▶ [Task description]: Only the lines from the one holding "Write for Blender 4.5." through the one holding "return z, k, k2" are to be retyped, exactly as they appear, with both boundary lines included.

▶ [Supplied material]:
════

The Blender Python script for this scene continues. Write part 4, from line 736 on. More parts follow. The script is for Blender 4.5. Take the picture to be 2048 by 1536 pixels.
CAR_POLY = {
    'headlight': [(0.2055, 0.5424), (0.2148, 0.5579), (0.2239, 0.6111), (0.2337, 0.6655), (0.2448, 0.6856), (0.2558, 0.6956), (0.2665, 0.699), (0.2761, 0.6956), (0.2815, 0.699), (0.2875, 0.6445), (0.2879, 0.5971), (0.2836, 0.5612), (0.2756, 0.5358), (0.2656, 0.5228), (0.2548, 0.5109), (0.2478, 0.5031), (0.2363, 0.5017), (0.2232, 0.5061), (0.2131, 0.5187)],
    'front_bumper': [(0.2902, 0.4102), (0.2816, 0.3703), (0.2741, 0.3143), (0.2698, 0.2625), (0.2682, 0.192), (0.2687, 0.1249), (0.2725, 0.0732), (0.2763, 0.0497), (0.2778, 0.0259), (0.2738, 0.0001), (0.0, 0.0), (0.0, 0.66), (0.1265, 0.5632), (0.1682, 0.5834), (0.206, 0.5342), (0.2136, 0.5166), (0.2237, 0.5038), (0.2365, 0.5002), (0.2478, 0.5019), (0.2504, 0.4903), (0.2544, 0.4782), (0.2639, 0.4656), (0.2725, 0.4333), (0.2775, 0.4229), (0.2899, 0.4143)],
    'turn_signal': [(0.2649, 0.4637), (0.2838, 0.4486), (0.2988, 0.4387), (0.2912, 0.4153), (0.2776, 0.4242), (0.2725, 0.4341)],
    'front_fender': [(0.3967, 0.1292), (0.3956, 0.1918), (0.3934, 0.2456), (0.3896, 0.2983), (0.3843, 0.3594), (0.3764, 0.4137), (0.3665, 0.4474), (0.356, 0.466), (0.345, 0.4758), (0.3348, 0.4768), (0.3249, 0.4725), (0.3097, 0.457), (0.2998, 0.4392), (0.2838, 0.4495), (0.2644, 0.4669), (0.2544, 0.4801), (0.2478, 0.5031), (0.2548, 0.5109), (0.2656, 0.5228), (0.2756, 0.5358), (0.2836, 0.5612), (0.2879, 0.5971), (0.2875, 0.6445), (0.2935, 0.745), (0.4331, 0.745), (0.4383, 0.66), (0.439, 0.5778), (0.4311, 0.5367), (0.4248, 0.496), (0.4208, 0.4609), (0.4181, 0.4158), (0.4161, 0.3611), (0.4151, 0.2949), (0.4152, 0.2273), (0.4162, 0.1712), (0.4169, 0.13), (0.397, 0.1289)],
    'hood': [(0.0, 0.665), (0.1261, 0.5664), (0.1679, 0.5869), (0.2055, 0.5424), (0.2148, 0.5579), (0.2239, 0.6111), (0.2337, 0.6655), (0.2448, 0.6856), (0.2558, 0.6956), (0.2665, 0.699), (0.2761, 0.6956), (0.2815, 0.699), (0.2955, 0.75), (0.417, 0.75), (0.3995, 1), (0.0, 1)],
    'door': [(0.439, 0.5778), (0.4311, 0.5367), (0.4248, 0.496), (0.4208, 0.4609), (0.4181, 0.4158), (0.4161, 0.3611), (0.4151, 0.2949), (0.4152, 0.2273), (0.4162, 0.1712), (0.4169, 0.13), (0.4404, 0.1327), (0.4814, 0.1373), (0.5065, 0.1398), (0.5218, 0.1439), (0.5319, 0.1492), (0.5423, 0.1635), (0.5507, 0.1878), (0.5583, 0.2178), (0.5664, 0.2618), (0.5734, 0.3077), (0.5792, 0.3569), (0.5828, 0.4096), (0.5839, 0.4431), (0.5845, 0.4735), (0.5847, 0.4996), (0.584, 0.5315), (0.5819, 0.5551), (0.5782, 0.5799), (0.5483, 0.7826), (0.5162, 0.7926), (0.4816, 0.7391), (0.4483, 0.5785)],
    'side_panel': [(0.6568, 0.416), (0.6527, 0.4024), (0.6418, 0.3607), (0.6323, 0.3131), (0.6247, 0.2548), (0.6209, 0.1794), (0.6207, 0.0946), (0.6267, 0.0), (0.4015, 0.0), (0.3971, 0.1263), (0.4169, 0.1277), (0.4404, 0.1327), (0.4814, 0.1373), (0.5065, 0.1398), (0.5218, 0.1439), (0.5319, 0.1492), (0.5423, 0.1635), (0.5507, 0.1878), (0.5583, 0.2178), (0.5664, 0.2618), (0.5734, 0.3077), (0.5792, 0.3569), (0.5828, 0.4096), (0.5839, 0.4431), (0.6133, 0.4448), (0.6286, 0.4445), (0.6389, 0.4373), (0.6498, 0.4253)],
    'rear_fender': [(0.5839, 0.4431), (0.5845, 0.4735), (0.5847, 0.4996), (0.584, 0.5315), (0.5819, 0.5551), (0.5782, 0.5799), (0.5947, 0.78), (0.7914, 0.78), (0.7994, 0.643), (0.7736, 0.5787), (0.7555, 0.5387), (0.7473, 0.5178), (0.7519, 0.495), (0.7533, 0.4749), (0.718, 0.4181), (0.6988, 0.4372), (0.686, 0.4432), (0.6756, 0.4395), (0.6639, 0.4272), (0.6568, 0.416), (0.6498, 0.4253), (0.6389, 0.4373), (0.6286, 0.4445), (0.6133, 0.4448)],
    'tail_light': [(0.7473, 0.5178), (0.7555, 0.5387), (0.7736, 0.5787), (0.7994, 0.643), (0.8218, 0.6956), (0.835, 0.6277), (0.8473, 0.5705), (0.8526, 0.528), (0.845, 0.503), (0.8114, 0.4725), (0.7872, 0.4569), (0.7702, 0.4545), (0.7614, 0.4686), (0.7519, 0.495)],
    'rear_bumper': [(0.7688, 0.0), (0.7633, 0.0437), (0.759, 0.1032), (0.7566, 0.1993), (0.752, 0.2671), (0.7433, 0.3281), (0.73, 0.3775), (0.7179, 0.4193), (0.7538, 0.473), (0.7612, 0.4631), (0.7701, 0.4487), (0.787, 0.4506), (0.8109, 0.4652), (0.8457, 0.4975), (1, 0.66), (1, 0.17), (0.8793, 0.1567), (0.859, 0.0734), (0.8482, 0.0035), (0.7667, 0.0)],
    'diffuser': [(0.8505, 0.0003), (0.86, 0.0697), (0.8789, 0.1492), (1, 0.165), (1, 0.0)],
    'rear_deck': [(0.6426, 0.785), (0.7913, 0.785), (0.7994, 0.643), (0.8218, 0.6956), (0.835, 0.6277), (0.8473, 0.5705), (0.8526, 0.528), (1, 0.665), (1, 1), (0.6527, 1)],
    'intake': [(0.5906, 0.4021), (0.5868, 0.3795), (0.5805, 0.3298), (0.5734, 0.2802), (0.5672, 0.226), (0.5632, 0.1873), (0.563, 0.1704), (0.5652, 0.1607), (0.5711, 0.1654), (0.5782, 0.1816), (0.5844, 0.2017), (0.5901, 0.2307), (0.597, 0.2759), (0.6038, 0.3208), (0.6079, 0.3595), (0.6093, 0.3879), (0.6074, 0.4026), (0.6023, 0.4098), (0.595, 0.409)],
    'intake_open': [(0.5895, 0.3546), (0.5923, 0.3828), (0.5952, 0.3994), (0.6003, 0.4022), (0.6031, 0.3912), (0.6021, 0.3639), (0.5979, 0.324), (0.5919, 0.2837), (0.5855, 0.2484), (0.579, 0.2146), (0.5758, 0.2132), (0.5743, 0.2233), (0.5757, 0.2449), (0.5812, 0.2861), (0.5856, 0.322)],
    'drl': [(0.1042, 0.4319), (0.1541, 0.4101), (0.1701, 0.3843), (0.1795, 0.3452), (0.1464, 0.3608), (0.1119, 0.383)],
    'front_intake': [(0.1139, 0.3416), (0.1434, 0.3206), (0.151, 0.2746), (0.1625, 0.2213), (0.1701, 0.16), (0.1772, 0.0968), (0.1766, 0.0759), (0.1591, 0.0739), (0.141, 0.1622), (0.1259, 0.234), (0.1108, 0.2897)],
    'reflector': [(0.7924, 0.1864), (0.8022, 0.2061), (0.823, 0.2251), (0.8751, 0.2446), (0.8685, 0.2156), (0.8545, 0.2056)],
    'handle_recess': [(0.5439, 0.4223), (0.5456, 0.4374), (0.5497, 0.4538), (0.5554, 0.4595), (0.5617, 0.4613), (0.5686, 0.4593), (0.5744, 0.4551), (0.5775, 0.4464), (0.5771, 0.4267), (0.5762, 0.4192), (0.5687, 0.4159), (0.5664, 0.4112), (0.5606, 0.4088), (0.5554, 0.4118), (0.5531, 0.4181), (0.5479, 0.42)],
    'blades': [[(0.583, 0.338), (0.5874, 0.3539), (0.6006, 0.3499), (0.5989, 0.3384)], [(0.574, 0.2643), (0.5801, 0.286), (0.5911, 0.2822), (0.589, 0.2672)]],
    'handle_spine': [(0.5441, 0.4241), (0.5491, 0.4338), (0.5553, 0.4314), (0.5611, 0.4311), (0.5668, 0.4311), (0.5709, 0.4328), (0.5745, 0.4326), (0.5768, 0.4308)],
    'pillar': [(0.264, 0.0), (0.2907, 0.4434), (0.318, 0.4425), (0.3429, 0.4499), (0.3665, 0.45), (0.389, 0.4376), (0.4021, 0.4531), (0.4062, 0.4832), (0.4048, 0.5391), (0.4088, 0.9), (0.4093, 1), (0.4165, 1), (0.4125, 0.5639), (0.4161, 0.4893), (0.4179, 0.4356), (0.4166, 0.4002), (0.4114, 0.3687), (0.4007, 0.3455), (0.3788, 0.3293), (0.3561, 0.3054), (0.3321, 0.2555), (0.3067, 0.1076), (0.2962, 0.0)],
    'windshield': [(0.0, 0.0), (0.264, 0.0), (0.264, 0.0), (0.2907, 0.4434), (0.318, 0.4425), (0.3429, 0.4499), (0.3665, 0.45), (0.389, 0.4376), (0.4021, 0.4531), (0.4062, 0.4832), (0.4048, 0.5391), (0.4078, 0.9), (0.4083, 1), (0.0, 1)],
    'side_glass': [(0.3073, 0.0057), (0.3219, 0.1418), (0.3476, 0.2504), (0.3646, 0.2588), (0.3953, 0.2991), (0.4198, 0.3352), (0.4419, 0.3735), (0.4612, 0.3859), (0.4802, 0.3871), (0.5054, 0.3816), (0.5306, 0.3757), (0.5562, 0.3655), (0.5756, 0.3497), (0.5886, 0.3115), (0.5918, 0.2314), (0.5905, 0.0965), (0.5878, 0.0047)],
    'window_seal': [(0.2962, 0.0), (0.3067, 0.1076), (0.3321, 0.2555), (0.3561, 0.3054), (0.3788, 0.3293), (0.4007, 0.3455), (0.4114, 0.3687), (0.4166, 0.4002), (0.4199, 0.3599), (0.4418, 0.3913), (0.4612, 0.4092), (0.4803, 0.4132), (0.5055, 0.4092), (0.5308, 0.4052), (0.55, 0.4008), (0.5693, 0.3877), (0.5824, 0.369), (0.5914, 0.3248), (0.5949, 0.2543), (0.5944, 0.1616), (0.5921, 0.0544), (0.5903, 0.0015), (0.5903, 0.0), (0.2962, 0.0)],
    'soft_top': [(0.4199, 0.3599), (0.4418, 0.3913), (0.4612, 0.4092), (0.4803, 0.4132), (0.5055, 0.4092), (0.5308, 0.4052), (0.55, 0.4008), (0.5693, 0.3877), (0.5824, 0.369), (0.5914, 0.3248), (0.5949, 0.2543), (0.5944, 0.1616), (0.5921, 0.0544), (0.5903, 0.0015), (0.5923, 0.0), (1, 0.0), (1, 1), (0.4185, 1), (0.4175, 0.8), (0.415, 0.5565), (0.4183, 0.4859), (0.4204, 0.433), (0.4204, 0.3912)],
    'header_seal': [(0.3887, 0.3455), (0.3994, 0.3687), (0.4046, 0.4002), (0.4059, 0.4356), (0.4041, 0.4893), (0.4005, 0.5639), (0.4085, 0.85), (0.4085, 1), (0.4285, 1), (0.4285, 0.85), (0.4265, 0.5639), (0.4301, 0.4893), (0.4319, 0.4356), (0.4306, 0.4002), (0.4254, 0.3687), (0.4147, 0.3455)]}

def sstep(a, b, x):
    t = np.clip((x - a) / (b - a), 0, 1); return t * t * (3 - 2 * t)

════

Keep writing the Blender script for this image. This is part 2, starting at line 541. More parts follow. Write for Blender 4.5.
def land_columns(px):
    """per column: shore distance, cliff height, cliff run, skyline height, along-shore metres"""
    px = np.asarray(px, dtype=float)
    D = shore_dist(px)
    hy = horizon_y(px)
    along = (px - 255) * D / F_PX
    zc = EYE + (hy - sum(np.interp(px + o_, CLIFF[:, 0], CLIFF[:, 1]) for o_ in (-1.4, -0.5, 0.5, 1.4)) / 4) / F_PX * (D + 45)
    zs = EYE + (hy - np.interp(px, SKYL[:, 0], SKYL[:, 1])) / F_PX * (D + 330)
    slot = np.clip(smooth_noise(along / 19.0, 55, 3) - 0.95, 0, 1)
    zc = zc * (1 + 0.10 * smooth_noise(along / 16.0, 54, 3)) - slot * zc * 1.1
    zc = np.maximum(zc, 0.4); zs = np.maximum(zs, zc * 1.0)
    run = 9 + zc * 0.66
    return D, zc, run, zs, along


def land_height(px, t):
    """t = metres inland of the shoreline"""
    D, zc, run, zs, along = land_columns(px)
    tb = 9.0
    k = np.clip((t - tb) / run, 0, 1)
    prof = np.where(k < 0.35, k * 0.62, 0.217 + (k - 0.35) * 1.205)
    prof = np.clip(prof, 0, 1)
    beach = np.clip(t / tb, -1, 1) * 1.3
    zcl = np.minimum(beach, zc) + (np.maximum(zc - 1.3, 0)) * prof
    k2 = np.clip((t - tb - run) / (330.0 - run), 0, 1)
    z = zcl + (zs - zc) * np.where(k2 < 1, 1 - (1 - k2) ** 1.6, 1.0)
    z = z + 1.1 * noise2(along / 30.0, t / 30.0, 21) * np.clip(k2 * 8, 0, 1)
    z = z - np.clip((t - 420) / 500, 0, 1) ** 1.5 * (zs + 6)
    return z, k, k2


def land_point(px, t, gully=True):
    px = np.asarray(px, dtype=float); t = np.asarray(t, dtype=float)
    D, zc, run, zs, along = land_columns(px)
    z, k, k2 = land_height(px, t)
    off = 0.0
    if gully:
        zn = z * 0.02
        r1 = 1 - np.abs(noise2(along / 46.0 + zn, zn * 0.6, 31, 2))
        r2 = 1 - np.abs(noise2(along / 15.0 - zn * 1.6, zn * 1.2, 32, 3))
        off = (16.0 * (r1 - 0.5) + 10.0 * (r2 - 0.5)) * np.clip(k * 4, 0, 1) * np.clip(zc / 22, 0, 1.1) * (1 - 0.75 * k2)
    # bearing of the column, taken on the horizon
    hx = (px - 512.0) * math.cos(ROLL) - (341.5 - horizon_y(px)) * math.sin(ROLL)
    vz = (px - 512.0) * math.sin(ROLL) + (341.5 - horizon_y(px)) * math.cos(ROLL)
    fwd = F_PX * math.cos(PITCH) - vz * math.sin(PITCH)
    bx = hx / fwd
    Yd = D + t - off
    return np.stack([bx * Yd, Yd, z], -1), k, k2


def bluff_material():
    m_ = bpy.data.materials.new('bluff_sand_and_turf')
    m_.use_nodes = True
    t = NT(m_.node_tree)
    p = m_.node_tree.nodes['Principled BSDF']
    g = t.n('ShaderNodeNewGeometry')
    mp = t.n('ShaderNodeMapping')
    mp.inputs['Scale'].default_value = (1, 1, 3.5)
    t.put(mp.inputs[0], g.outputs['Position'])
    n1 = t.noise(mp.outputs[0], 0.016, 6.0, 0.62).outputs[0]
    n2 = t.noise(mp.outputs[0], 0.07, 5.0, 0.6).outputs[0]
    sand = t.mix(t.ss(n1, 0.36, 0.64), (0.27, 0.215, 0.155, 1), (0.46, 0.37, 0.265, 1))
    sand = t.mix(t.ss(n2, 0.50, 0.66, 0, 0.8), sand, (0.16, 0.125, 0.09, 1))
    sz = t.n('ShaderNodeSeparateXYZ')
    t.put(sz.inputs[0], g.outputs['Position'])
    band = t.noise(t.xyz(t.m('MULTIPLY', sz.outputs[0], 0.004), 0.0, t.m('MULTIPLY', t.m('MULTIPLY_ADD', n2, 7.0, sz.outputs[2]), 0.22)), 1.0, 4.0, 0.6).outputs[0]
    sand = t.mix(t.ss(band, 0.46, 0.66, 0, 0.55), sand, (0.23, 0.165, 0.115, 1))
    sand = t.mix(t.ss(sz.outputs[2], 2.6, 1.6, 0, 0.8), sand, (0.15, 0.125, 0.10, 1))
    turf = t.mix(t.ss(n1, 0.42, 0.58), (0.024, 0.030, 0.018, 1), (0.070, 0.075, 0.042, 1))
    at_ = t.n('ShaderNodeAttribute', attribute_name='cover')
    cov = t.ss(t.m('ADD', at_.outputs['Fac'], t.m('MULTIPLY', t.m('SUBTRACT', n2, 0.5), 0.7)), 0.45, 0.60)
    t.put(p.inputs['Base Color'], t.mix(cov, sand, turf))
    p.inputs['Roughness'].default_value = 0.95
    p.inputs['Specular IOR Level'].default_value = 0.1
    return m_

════

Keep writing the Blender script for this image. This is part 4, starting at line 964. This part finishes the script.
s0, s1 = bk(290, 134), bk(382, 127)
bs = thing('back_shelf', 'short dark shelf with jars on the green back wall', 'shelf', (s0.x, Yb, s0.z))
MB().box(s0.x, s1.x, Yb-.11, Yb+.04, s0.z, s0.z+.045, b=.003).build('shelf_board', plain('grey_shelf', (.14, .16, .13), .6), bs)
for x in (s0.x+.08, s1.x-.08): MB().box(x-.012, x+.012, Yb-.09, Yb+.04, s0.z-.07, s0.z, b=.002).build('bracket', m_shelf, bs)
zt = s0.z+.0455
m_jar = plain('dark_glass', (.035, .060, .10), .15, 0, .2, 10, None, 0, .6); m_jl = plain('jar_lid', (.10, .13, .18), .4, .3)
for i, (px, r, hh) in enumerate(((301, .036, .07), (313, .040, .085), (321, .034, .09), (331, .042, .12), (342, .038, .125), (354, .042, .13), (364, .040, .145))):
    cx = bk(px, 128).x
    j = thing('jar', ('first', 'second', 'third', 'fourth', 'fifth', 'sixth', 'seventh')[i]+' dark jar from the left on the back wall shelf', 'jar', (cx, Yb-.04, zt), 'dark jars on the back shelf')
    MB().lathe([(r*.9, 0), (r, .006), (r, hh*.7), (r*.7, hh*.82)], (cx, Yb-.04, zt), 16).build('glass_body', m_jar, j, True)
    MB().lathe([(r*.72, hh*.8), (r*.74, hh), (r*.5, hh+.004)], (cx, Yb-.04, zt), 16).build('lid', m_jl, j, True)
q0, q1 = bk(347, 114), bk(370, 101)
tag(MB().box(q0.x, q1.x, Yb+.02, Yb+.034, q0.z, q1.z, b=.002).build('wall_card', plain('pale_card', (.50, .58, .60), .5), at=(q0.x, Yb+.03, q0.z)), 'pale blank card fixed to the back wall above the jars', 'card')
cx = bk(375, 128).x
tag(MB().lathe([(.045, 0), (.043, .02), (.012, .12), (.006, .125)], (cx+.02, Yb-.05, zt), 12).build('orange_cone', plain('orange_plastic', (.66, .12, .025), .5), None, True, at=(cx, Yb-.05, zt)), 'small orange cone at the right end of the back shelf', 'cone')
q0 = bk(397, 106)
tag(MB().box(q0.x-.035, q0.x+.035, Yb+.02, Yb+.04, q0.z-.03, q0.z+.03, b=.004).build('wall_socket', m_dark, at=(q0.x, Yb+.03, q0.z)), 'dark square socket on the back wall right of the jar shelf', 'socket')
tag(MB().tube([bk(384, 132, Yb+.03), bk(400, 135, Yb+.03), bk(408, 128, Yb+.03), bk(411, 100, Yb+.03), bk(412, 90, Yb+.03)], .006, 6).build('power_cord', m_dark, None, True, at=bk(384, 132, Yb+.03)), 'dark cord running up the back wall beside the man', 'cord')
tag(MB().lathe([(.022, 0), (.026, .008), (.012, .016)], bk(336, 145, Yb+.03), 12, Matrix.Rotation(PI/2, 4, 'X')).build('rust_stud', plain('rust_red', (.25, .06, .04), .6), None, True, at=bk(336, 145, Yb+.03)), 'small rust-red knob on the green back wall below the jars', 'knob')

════

▶ [Output for this exercise]:
Keep writing the Blender script for this image. This is part 2, starting at line 541. More parts follow. Write for Blender 4.5.
def land_columns(px):
    """per column: shore distance, cliff height, cliff run, skyline height, along-shore metres"""
    px = np.asarray(px, dtype=float)
    D = shore_dist(px)
    hy = horizon_y(px)
    along = (px - 255) * D / F_PX
    zc = EYE + (hy - sum(np.interp(px + o_, CLIFF[:, 0], CLIFF[:, 1]) for o_ in (-1.4, -0.5, 0.5, 1.4)) / 4) / F_PX * (D + 45)
    zs = EYE + (hy - np.interp(px, SKYL[:, 0], SKYL[:, 1])) / F_PX * (D + 330)
    slot = np.clip(smooth_noise(along / 19.0, 55, 3) - 0.95, 0, 1)
    zc = zc * (1 + 0.10 * smooth_noise(along / 16.0, 54, 3)) - slot * zc * 1.1
    zc = np.maximum(zc, 0.4); zs = np.maximum(zs, zc * 1.0)
    run = 9 + zc * 0.66
    return D, zc, run, zs, along


def land_height(px, t):
    """t = metres inland of the shoreline"""
    D, zc, run, zs, along = land_columns(px)
    tb = 9.0
    k = np.clip((t - tb) / run, 0, 1)
    prof = np.where(k < 0.35, k * 0.62, 0.217 + (k - 0.35) * 1.205)
    prof = np.clip(prof, 0, 1)
    beach = np.clip(t / tb, -1, 1) * 1.3
    zcl = np.minimum(beach, zc) + (np.maximum(zc - 1.3, 0)) * prof
    k2 = np.clip((t - tb - run) / (330.0 - run), 0, 1)
    z = zcl + (zs - zc) * np.where(k2 < 1, 1 - (1 - k2) ** 1.6, 1.0)
    z = z + 1.1 * noise2(along / 30.0, t / 30.0, 21) * np.clip(k2 * 8, 0, 1)
    z = z - np.clip((t - 420) / 500, 0, 1) ** 1.5 * (zs + 6)
    return z, k, k2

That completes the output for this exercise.